Write out the listing from the line with "Reconstruct this image" to the line with "SC.camera = CAM", both lines included, exactly and nothing beyond. Leave pictures out.

*Rows from a 3D scene dataset*.
[START]
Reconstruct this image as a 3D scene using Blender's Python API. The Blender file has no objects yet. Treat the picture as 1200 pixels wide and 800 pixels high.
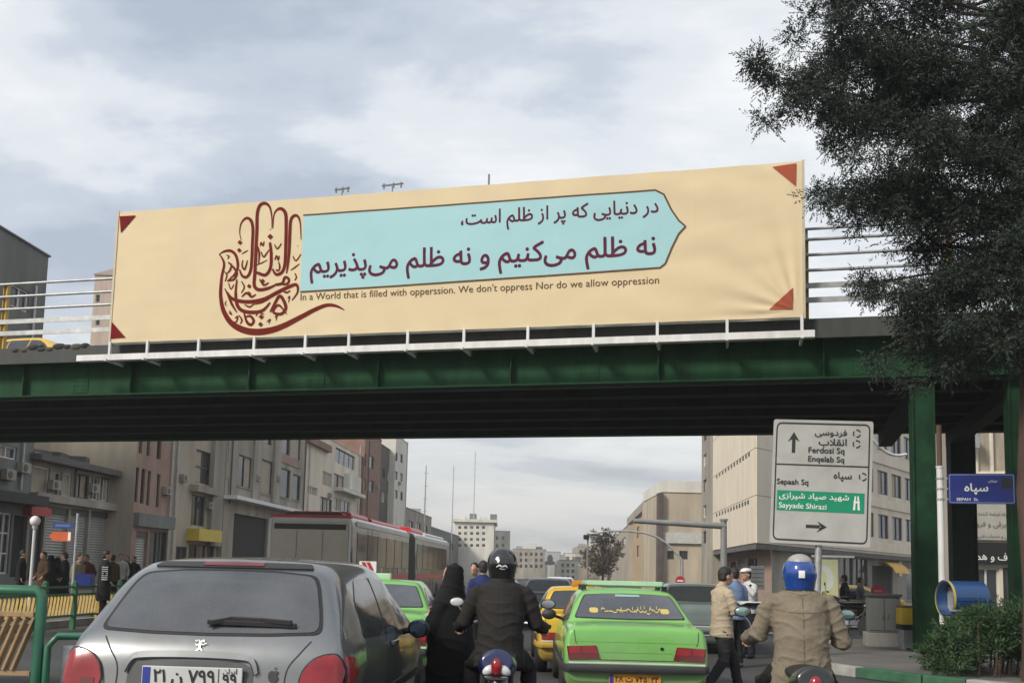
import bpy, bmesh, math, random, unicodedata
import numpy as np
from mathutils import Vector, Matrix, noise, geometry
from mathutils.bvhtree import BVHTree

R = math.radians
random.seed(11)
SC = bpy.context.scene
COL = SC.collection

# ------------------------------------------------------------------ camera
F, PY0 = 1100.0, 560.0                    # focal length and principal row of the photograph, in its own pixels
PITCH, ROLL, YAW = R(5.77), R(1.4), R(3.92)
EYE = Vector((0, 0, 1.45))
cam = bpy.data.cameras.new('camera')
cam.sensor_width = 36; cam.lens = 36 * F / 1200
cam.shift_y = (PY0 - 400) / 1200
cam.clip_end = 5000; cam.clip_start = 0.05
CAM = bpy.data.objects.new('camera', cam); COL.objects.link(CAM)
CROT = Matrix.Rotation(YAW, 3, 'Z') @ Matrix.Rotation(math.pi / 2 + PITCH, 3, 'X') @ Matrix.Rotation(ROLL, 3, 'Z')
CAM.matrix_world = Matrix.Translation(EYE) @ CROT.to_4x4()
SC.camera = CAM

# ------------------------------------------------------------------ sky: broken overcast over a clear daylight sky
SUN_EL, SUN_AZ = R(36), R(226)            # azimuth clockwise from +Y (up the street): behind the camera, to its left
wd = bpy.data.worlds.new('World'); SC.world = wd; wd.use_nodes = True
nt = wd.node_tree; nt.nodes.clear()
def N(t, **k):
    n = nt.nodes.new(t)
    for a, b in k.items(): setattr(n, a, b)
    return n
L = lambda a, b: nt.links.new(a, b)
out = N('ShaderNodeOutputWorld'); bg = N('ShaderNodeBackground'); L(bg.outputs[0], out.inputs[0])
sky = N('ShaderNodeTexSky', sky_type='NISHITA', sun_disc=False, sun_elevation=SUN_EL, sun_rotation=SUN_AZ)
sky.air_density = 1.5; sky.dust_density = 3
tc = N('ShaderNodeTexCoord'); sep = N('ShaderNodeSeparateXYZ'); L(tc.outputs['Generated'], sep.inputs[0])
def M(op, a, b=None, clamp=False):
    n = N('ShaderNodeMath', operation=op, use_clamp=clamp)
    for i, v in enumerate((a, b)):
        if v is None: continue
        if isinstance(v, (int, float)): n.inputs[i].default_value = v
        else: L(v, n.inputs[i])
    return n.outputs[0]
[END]
[START]
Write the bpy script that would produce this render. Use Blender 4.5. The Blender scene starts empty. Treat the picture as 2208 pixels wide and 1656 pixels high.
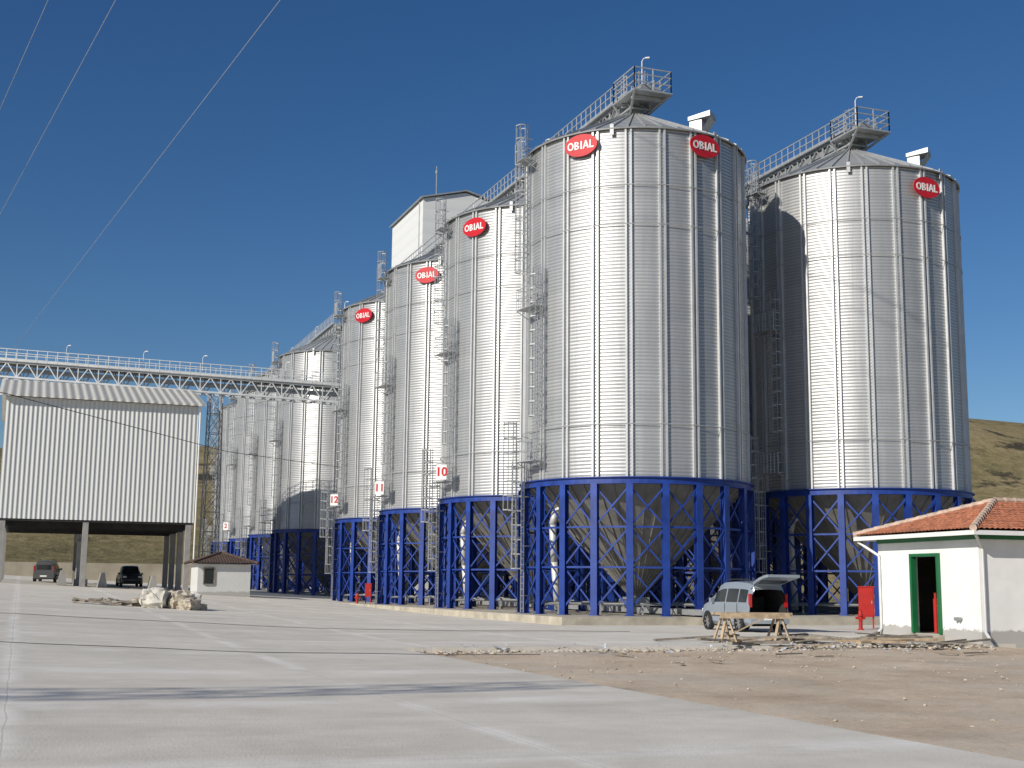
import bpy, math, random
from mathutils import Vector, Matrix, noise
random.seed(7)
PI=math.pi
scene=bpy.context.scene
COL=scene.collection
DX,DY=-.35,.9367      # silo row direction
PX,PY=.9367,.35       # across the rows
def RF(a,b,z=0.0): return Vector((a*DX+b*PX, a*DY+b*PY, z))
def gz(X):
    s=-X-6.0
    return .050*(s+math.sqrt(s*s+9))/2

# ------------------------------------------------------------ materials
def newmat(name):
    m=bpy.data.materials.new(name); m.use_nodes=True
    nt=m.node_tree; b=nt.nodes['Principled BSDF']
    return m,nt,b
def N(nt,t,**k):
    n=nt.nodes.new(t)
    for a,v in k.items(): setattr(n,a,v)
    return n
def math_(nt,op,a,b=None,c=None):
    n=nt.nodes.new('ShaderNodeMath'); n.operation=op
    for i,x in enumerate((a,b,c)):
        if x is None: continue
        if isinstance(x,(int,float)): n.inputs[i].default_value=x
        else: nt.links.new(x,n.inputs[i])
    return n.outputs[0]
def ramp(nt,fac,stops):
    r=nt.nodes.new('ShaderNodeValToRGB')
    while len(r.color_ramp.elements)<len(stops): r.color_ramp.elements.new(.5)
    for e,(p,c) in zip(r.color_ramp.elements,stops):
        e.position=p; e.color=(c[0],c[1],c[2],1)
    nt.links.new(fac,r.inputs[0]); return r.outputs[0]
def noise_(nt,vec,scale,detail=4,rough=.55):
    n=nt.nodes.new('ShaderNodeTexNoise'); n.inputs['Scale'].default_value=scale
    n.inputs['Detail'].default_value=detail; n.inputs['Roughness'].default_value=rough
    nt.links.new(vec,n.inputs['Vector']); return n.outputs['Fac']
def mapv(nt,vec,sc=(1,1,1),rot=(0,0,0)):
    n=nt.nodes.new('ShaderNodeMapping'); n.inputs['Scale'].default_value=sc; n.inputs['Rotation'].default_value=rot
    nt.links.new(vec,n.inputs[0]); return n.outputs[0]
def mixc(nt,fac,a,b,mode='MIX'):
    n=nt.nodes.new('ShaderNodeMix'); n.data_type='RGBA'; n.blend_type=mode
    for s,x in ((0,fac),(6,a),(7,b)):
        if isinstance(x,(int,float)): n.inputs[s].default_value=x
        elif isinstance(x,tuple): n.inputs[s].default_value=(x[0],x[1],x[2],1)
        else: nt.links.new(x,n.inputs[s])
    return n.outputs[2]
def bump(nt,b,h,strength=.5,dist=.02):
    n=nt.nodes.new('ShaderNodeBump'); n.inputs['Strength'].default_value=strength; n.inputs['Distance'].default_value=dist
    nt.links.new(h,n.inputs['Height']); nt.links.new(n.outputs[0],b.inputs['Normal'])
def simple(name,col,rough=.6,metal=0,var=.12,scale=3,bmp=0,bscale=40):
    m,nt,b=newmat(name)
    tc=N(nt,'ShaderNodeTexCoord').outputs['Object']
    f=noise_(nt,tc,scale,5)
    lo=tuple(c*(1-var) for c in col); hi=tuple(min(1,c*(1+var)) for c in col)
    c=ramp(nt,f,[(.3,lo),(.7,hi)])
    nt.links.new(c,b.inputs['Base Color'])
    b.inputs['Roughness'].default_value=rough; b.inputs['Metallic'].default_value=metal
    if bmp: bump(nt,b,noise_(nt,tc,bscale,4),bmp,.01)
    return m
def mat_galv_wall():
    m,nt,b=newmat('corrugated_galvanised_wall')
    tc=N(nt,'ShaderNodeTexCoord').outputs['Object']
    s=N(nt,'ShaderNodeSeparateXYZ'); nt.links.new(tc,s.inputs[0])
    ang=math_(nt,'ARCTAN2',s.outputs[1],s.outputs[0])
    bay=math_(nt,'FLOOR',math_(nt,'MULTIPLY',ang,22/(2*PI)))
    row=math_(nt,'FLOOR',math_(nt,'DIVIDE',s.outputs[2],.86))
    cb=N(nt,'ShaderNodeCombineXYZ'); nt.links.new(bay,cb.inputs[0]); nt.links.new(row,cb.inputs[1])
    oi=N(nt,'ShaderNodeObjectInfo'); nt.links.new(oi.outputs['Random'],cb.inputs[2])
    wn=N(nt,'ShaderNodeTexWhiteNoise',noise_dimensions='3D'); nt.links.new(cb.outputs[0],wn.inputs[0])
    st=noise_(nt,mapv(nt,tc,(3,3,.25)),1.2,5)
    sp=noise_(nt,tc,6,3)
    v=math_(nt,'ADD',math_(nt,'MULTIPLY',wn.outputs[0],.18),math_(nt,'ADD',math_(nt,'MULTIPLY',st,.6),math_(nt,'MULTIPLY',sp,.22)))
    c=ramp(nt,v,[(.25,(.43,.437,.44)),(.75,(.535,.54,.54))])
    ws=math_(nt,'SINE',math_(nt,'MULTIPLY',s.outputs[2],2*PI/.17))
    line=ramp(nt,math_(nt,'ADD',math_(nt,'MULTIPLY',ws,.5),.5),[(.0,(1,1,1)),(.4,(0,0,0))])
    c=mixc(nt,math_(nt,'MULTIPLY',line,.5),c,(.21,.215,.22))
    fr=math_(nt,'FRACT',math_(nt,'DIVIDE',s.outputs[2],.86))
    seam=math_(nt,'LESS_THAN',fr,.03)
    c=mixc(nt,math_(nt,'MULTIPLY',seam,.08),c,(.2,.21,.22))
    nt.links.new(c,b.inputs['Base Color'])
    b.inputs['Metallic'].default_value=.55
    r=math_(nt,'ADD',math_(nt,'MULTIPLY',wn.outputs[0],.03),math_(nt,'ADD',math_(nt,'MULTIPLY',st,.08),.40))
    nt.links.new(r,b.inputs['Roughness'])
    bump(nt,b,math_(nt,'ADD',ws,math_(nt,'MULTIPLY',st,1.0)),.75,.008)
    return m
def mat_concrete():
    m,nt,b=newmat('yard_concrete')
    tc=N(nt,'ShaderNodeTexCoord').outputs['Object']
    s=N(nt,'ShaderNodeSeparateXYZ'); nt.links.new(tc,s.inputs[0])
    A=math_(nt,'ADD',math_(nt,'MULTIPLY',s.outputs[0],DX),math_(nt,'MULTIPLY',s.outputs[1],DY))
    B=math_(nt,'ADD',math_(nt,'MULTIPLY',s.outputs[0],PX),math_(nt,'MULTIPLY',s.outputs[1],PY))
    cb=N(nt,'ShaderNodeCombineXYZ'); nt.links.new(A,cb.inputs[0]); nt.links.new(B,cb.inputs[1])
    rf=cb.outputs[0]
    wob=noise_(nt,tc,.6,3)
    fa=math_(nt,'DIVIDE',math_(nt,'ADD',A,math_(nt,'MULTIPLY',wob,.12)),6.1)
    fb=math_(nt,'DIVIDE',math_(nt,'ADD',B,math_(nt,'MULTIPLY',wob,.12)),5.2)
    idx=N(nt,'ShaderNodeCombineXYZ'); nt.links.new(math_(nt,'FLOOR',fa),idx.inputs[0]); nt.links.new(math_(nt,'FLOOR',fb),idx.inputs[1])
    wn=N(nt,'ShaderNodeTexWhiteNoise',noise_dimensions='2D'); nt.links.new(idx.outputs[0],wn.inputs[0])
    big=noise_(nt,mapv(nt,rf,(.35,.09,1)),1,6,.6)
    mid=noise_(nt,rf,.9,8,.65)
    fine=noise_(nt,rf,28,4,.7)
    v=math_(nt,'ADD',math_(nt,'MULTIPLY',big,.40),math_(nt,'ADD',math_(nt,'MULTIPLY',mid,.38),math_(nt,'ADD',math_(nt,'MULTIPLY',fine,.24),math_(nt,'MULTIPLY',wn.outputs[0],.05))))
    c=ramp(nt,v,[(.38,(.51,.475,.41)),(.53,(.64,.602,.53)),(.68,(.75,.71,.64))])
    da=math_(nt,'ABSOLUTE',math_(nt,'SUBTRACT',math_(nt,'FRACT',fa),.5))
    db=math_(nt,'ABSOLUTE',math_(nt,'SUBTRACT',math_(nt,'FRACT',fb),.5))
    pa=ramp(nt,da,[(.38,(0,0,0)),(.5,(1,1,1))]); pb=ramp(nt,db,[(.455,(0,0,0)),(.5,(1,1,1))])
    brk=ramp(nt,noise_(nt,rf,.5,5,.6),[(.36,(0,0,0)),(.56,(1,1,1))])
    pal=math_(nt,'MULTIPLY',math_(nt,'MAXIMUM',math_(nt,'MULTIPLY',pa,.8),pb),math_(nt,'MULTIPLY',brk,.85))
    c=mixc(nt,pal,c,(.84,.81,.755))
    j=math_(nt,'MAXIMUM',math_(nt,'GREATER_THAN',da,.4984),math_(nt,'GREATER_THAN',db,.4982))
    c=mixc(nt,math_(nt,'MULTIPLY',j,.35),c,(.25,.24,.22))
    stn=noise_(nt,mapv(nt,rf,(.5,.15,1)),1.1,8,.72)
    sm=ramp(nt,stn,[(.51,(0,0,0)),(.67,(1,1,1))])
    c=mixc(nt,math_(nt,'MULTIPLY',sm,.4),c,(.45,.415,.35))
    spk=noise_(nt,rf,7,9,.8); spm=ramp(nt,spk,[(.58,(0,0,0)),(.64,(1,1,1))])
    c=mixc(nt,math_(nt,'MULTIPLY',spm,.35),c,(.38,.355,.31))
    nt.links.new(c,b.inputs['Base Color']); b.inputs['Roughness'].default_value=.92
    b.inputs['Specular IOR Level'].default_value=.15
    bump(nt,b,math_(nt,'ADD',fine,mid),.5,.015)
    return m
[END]
*Response below*.
Reconstruct this image as a 3D scene using Blender's Python API. The Blender file has no objects yet. Treat the picture as 1200 pixels wide and 800 pixels high.
import bpy, bmesh, math, random, unicodedata
import numpy as np
from mathutils import Vector, Matrix, noise, geometry
from mathutils.bvhtree import BVHTree

R = math.radians
random.seed(11)
SC = bpy.context.scene
COL = SC.collection

# ------------------------------------------------------------------ camera
F, PY0 = 1100.0, 560.0                    # focal length and principal row of the photograph, in its own pixels
PITCH, ROLL, YAW = R(5.77), R(1.4), R(3.92)
EYE = Vector((0, 0, 1.45))
cam = bpy.data.cameras.new('camera')
cam.sensor_width = 36; cam.lens = 36 * F / 1200
cam.shift_y = (PY0 - 400) / 1200
cam.clip_end = 5000; cam.clip_start = 0.05
CAM = bpy.data.objects.new('camera', cam); COL.objects.link(CAM)
CROT = Matrix.Rotation(YAW, 3, 'Z') @ Matrix.Rotation(math.pi / 2 + PITCH, 3, 'X') @ Matrix.Rotation(ROLL, 3, 'Z')
CAM.matrix_world = Matrix.Translation(EYE) @ CROT.to_4x4()
SC.camera = CAM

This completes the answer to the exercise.